According to logotherapy, this striving to find a meaning in one’s life is the primary motivating force in man.

More about logotherapy:
  • Existential Frustration - mental health is based on a certain degree of tension, the tension between what one has already achieved and what one ought to accomplish. Such a tension is inherent in the human being and therefore is indispensable to mental well-being.
  • The Existential Vacuum - The existential vacuum manifests itself mainly in a state of boredom. Boredom is now causing, and certainly bringing to psychiatrists, more problems to solve than distress.
  • The Meaning of Life - Ultimately, man should not ask what the meaning of his life is, but rather he must recognize that it is he who is asked.
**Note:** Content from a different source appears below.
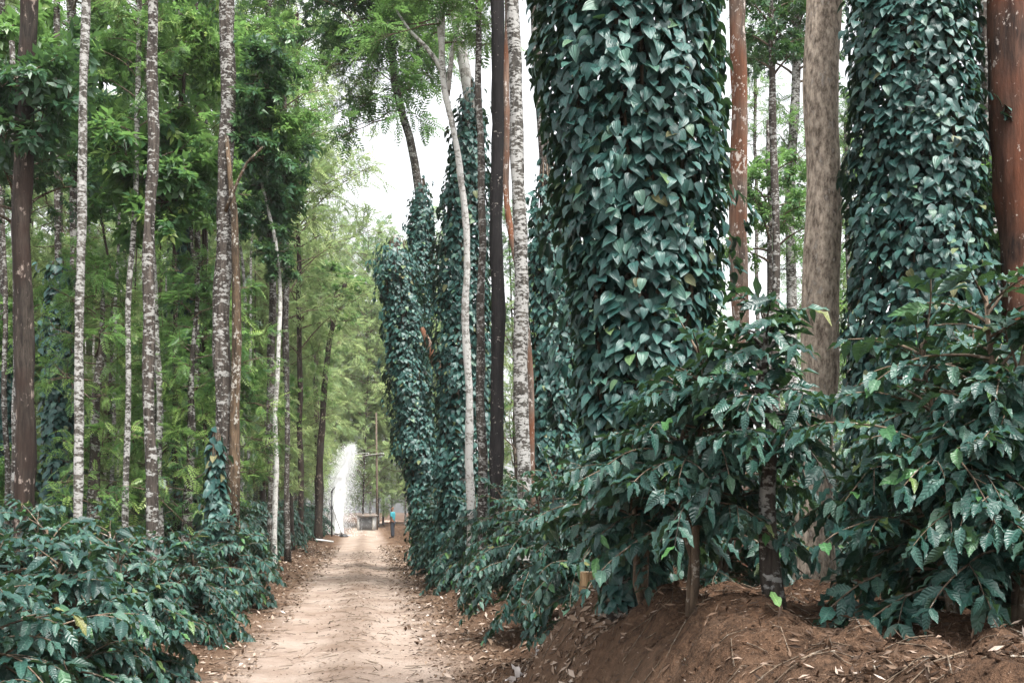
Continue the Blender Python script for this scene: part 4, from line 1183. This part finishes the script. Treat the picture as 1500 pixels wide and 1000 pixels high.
# ------------------------------------------------------------------ the man
def skin_mesh(name, chains, mat, sub=1):
    """chains: list of [(x,y,z,r), ...]; a vertex given twice (same xyz) is shared"""
    bm = bmesh.new(); lay_ = bm.verts.layers.skin.verify(); idx = {}
    for ch in chains:
        prev = None
        for k, (x, y, z, rr) in enumerate(ch):
            key = (round(x, 4), round(y, 4), round(z, 4))
            v = idx.get(key)
            if v is None:
                v = bm.verts.new((x, y, z)); idx[key] = v
                v[lay_].radius = (rr, rr)
                if prev is None: v[lay_].use_root = True
            if prev is not None and prev is not v: bm.edges.new((prev, v))
            prev = v
    me = bpy.data.meshes.new(name); bm.to_mesh(me); bm.free()
    o = bpy.data.objects.new(name, me); col.objects.link(o)
    o.modifiers.new('skin', 'SKIN').use_smooth_shade = True
    sb = o.modifiers.new('sub', 'SUBSURF'); sb.levels = sub; sb.render_levels = sub
    dg = bpy.context.evaluated_depsgraph_get()
    m2 = bpy.data.meshes.new_from_object(o.evaluated_get(dg))
    bpy.data.objects.remove(o)
    m2.name = name; m2.materials.clear(); m2.materials.append(mat)
    return m2
def person():
    mx, my = X(575, 57.5), 57.5
    t = thing('person', 'man in a turquoise shirt and dark trousers standing at the right road edge', 'person', (mx, my, gz(mx, my)))
    t.rotation_euler = (0, 0, rad(-15))
    M_SKIN = plain('skin', (0.16, 0.085, 0.055), 0.55, 0.1); M_HAIR = plain('hair', (0.20, 0.095, 0.05), 0.7, 0.3)
    M_SHIRT = plain('turquoise_cotton', (0.03, 0.22, 0.26), 0.85, 0.12, 8); M_TRO = plain('dark_denim', (0.022, 0.026, 0.036), 0.85, 0.2, 15); M_SHOE = plain('dark_shoe', (0.03, 0.022, 0.018), 0.6)
    # faces -X
    body = [[(0, 0, 0.95, 0.125), (0, 0, 1.12, 0.12), (0, 0, 1.32, 0.14), (0, 0, 1.43, 0.09), (-0.005, 0, 1.50, 0.055), (-0.02, 0, 1.585, 0.078), (-0.02, 0, 1.65, 0.082)]]
    for s in (-1, 1):
        body.append([(0, 0, 0.95, 0.125), (0, s * 0.09, 0.86, 0.09), (-0.01 * s, s * 0.10, 0.50, 0.06), (0.01, s * 0.10, 0.09, 0.042), (-0.14, s * 0.11, 0.035, 0.032)])
        body.append([(0, 0, 1.32, 0.14), (0, s * 0.17, 1.40, 0.062), (0.03, s * 0.215, 1.13, 0.045), (-0.06, s * 0.20, 0.91, 0.032), (-0.09, s * 0.195, 0.84, 0.034)])
        for k, (dy, ln) in enumerate(((-0.024, 0.075), (-0.008, 0.09), (0.008, 0.085), (0.024, 0.065))):
            y0 = s * 0.195 + dy
            body.append([(-0.088, y0, 0.83, 0.010), (-0.10, y0, 0.83 - ln * 0.6, 0.009), (-0.092, y0, 0.83 - ln, 0.007)])
        body.append([(-0.10, s * 0.18, 0.855, 0.011), (-0.13, s * 0.165, 0.825, 0.010), (-0.14, s * 0.165, 0.795, 0.008)])
        body.append([(-0.01, s * 0.078, 1.63, 0.012), (0.0, s * 0.092, 1.61, 0.012), (-0.005, s * 0.085, 1.585, 0.009)])
    body.append([(-0.085, 0, 1.64, 0.010), (-0.112, 0, 1.605, 0.014), (-0.09, 0, 1.592, 0.011)])
    add('body', skin_mesh('body', body, M_SKIN, 2), None, t)
    sh = [[(0, 0, 0.90, 0.155), (0, 0, 1.12, 0.148), (0, 0, 1.32, 0.165), (0, 0, 1.44, 0.10)]]
    for s in (-1, 1): sh.append([(0, 0, 1.32, 0.165), (0, s * 0.175, 1.405, 0.085), (0.02, s * 0.208, 1.22, 0.075), (0.025, s * 0.212, 1.16, 0.072)])
    add('shirt', skin_mesh('shirt', sh, M_SHIRT, 2), None, t)
    tr = [[(0, 0, 0.96, 0.135)]]
    tr = []
    for s in (-1, 1): tr.append([(0, 0, 0.96, 0.14), (0, s * 0.09, 0.86, 0.112), (-0.01 * s, s * 0.10, 0.50, 0.085), (0.01, s * 0.10, 0.07, 0.07)])
    add('trousers', skin_mesh('trousers', tr, M_TRO, 2), None, t)
    for s in (-1, 1):
        add('shoe', skin_mesh('shoe', [[(0.04, s * 0.10, 0.045, 0.045), (-0.06, s * 0.105, 0.04, 0.045), (-0.17, s * 0.112, 0.032, 0.036)]], M_SHOE, 2), None, t)
    add('hair', skin_mesh('hair', [[(0.02, 0, 1.61, 0.075), (0.005, 0, 1.665, 0.092), (-0.035, 0, 1.685, 0.080)]], M_HAIR, 2), None, t)
person()

# ------------------------------------------------------------------ resolve near leaves: nearest visible ones become single parts
def resolve():
    cam_p = np.array([0, 0, CAM_H])
    quad = np.array([[0, 0, 0], [0.3, 0.45, 0], [0, 1, -0.2], [-0.3, 0.45, 0]])
    Vs, n = [], 0
    for (t, p, R, s, T, ME, mat, ns, rest) in PENDING:
        W = np.einsum('kij,vj->kvi', R * s[:, None, None], quad) + p[:, None]
        Vs.append(W.reshape(-1, 3)); n += len(p)
    V = np.concatenate(Vs)
    bvh = BVHTree.FromPolygons(V.tolist(), np.arange(n * 4).reshape(-1, 4).tolist())
    org = Vector(cam_p)
    for k, (t, p, R, s, T, ME, mat, ns, rest) in enumerate(PENDING):
        r = np.random.default_rng(900 + k)
        rnd = r.uniform(0, 1, len(p))
        chosen = np.zeros(len(p), bool)
        if ns:
            c = p + R[:, :, 1] * s[:, None] * 0.45
            v = c - cam_p; dist = np.linalg.norm(v, axis=1); vd = v / dist[:, None]
            px = v[:, 0] / v[:, 1] * FPX + 750; py = HOR - v[:, 2] / v[:, 1] * FPX
            facing = np.abs((R[:, :, 2] * vd).sum(1)) + 0.15
            score = s ** 2 / dist ** 2 * facing
            ok = (px > -5) & (px < 1505) & (py > -5) & (py < 1005) & (v[:, 1] > 0.5)
            order = np.argsort(-score * ok)
            got = 0
            for i in order:
                if not ok[i] or got >= ns: break
                h = bvh.ray_cast(org, Vector(vd[i]), float(dist[i]) - 0.012)
                if h[0] is not None and h[3] < dist[i] - 0.03: continue
                chosen[i] = True; got += 1
        base = np.array(t.location)
        for i in np.flatnonzero(chosen):
            o = bpy.data.objects.new('leaf', ME[int(r.integers(0, len(ME)))])
            col.objects.link(o)
            o.parent = t
            m = np.eye(4); m[:3, :3] = R[i] * s[i]; m[:3, 3] = p[i] - base
            o.matrix_basis = Matrix(m.tolist())
        q = ~chosen
        me = join(rest, T, p[q] - base, R[q], s[q], rnd[q], k)
        me.materials.append(mat)
        add(rest, me, None, t, kind='stuff')
resolve()

# ------------------------------------------------------------------ haze
HAZE = 0.0003
if HAZE:
    mb = MB(); mb.box((0, 150, 19.5), (560, 420, 25.5))
    M = Mat('haze')
    vol = M.n('VolumePrincipled', {'Color': (0.93, 0.96, 0.97, 1), 'Density': HAZE, 'Anisotropy': 0.2})
    M.t.links.new(vol.outputs[0], M.out.inputs['Volume'])
    tag(add('haze', mb.mesh('haze', False), M.m), kind='stuff')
According to logotherapy, we can discover this meaning in life in three different ways: (1) by creating a work or doing a deed; (2) by experiencing something or encountering someone; and (3) by the attitude we take toward unavoidable suffering.

The Meaning of Suffering - When we are no longer able to change a situation, we are challenged to change ourselves. In some way, suffering ceases to be suffering at the moment it finds a meaning, such as the meaning of a sacrifice.

Life’s Transitoriness - The only real transitory aspects of life are the potentialities; but as soon as they are actualized, they are rendered realities at that very moment; they are saved and delivered into the past, wherein they are rescued and preserved from transitoriness. For, in the past, nothing is irretrievably lost but everything is irrevocably stored.

Pleasure is, and must remain, a side-effect or by-product, and is destroyed and spoiled to the degree to which it is made a goal itself.

Fear brings about that which one is afraid of, and hyper-intention makes impossible what one wishes for.

Man is ultimately self-determining. What he becomes - within the limits of endowment and environment - he has made out of himself. In the concentration camps, for example, in this living laboratory and on this testing ground, we watched and witnessed some of our comrades behave like swine while others behaved like saints. Man has both potentialities within himself; which one is actualized depends on decisions but not on conditions.